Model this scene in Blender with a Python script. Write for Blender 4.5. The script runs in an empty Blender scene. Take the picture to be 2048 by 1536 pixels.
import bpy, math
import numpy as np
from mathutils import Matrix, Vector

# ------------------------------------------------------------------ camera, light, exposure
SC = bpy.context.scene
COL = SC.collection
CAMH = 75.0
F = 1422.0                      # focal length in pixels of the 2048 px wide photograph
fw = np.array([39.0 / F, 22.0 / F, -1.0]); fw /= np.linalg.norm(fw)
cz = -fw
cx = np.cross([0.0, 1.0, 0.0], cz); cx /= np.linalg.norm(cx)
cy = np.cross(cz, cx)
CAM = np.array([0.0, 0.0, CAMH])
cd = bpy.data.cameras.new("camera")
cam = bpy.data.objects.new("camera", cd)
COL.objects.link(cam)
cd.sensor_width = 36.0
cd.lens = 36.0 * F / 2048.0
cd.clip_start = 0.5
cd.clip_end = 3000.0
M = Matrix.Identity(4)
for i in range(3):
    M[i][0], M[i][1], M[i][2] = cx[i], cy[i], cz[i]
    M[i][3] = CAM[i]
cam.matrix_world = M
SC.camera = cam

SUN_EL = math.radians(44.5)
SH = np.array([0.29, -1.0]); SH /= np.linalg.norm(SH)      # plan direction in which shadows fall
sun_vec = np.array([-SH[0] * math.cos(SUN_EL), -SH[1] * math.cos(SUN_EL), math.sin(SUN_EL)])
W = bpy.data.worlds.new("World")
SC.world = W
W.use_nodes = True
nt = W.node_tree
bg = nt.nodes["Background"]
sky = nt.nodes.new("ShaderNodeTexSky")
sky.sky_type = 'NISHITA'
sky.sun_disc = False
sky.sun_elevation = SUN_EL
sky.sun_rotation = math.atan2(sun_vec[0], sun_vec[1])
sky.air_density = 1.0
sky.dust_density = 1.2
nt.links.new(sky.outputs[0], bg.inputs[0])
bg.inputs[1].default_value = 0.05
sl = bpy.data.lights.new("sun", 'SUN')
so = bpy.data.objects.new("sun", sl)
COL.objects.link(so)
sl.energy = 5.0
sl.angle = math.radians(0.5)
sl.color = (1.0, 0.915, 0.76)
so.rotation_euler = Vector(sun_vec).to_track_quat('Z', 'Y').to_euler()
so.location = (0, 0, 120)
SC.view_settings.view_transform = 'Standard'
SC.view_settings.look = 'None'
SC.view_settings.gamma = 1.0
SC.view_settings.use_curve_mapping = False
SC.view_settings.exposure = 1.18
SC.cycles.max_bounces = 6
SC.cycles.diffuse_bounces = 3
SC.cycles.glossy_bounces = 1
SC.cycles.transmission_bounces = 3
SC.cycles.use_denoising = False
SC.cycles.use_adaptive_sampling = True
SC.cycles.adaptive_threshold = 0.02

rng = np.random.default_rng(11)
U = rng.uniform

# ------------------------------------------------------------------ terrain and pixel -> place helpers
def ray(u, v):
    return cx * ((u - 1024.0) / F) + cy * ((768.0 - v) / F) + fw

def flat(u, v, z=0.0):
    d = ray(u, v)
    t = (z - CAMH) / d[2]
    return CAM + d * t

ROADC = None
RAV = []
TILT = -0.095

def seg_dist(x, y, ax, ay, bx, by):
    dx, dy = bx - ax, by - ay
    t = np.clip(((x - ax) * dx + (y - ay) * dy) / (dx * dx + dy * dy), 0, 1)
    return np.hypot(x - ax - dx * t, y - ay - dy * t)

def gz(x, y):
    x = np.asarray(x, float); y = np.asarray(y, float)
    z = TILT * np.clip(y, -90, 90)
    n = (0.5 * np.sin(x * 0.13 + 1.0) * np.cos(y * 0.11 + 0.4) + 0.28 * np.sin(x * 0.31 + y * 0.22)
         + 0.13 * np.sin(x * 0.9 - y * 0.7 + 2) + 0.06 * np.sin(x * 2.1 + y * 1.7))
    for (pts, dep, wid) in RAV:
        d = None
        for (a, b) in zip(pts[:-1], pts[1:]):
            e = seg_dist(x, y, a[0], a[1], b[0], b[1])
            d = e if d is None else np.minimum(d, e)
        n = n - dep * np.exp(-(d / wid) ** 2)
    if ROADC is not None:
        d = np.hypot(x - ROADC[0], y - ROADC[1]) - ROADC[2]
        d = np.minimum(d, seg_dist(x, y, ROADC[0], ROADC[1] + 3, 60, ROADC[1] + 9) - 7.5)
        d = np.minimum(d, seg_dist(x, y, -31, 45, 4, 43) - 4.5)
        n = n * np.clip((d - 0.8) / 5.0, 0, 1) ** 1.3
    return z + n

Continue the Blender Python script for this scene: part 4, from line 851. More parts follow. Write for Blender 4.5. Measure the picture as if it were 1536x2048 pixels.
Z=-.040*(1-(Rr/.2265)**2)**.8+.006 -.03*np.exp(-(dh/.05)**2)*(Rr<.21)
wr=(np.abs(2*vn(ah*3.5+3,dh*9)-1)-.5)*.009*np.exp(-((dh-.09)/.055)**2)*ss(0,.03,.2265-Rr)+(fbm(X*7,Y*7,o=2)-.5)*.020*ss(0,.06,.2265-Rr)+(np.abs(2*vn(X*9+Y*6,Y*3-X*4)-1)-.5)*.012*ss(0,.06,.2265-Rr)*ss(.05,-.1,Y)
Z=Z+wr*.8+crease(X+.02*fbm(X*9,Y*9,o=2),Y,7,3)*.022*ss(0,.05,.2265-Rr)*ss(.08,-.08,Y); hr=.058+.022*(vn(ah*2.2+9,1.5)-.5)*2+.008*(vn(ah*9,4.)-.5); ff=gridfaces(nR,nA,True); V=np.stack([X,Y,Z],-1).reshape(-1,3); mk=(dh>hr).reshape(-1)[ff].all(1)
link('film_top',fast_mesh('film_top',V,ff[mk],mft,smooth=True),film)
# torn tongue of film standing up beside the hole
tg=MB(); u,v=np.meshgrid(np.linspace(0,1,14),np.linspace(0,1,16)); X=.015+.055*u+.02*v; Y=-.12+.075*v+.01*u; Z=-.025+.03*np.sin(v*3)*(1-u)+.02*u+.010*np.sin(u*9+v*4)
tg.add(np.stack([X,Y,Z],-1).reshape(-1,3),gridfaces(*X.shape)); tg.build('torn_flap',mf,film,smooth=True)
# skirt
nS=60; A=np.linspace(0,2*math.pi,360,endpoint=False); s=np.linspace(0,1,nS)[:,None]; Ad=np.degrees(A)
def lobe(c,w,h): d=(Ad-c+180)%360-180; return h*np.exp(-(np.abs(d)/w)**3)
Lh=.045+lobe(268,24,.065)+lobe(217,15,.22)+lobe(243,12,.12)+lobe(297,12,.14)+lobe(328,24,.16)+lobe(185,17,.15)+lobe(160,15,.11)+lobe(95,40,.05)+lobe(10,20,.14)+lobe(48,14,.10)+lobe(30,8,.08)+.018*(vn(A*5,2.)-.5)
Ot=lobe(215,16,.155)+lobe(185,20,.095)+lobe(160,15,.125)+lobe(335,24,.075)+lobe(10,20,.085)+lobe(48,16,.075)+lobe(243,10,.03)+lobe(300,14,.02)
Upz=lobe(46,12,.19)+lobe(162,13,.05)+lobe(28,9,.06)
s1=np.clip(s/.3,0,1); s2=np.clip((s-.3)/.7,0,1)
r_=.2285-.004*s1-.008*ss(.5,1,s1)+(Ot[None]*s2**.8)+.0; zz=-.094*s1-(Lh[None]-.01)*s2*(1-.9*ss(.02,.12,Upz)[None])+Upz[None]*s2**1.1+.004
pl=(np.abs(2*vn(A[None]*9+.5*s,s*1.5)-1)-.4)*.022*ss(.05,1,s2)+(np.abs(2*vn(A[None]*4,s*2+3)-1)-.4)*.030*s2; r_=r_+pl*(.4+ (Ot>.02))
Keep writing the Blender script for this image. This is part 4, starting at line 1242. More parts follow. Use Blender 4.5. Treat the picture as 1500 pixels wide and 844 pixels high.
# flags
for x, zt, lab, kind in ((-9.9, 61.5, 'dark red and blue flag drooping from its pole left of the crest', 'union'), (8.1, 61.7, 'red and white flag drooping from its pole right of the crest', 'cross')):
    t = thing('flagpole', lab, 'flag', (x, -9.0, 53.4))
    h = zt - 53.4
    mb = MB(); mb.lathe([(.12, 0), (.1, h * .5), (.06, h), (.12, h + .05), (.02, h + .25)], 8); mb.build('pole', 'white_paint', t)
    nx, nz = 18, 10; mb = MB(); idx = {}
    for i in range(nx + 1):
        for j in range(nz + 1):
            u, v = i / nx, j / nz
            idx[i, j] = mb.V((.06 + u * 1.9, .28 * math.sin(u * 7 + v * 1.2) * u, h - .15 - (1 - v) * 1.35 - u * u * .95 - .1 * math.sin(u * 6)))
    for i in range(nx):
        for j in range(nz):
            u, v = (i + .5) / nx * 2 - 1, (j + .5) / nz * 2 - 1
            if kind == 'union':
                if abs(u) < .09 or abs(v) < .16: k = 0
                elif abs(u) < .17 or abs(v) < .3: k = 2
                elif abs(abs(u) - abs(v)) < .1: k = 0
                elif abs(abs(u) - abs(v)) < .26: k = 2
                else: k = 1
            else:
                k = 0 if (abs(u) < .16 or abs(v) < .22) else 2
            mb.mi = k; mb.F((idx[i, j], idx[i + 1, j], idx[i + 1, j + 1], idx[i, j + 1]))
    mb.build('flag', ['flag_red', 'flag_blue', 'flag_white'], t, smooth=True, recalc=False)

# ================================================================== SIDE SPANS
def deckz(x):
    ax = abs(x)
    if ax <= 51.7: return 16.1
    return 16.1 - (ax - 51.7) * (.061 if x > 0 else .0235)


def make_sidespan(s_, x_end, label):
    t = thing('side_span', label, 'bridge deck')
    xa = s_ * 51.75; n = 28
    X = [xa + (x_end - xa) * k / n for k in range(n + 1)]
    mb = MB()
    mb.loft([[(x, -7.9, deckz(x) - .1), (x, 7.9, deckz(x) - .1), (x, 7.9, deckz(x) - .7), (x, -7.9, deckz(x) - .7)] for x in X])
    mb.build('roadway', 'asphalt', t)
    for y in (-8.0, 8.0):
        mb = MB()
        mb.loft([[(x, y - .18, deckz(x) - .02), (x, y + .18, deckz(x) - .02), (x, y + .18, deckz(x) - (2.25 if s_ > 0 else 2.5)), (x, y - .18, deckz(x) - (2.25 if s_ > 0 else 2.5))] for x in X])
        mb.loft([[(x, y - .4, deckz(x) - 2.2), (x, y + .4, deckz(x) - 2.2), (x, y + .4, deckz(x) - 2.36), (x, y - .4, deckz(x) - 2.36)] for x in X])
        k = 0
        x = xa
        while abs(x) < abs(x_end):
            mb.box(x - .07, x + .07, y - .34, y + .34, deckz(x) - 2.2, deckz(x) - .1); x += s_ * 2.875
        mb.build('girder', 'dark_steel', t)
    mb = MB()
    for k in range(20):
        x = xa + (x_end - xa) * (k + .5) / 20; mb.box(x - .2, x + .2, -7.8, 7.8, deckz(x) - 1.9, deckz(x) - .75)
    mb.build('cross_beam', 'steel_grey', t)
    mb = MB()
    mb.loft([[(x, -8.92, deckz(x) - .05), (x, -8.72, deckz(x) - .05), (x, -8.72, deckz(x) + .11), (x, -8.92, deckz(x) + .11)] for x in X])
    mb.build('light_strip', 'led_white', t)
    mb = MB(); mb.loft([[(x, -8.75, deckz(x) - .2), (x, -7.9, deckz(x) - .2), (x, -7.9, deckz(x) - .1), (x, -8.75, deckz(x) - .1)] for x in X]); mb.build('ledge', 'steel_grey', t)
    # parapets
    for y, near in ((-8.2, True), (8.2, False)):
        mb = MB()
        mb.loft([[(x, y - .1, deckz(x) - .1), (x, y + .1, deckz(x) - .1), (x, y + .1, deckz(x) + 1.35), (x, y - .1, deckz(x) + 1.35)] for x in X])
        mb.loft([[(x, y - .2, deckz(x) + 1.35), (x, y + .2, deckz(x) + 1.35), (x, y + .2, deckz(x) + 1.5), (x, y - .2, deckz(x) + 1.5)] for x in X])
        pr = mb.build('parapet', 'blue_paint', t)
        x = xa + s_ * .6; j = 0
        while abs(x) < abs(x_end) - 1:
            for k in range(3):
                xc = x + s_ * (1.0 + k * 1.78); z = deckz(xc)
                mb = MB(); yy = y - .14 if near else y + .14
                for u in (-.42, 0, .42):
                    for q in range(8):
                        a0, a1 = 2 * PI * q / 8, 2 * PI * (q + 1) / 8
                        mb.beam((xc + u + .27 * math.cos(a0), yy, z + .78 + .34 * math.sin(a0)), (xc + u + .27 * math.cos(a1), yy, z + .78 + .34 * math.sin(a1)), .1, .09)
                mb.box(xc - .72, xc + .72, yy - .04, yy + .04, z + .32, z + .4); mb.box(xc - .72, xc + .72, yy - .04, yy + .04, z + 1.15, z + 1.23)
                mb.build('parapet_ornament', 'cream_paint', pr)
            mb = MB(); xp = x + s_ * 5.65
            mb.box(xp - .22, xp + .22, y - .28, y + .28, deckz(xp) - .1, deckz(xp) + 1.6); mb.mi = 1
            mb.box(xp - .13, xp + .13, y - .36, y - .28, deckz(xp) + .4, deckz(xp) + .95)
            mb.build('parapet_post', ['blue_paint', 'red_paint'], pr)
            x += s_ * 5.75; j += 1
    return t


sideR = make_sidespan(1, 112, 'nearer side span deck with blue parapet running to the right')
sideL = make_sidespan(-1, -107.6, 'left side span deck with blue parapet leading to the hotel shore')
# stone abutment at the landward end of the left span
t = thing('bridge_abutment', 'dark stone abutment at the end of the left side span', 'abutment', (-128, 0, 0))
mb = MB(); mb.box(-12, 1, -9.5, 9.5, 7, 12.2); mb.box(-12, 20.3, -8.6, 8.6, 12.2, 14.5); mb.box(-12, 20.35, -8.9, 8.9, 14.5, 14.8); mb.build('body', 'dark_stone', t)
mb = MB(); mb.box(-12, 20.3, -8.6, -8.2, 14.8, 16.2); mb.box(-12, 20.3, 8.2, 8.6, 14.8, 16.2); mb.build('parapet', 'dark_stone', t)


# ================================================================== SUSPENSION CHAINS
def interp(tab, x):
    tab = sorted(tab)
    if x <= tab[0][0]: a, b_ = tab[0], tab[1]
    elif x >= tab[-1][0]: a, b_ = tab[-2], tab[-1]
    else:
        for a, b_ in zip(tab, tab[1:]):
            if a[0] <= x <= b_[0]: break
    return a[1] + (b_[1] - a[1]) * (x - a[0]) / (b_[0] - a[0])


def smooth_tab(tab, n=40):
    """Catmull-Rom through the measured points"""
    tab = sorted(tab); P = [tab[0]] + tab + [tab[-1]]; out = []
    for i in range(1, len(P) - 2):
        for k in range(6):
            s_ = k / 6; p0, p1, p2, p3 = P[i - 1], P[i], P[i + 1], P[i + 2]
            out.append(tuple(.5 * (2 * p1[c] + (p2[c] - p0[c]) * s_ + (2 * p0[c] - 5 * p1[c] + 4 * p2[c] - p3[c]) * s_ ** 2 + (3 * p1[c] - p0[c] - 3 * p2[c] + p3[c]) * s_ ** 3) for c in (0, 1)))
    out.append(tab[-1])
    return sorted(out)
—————
▸ PROBLEM TO SOLVE
Using the entries above, quote each line verbatim from the first through the line that contains "from mathutils import Matrix, Vector".

▸ ANSWER FOR THIS EXERCISE
Model this scene in Blender with a Python script. Write for Blender 4.5. The script runs in an empty Blender scene. Take the picture to be 2048 by 1536 pixels.
import bpy, math
import numpy as np
from mathutils import Matrix, Vector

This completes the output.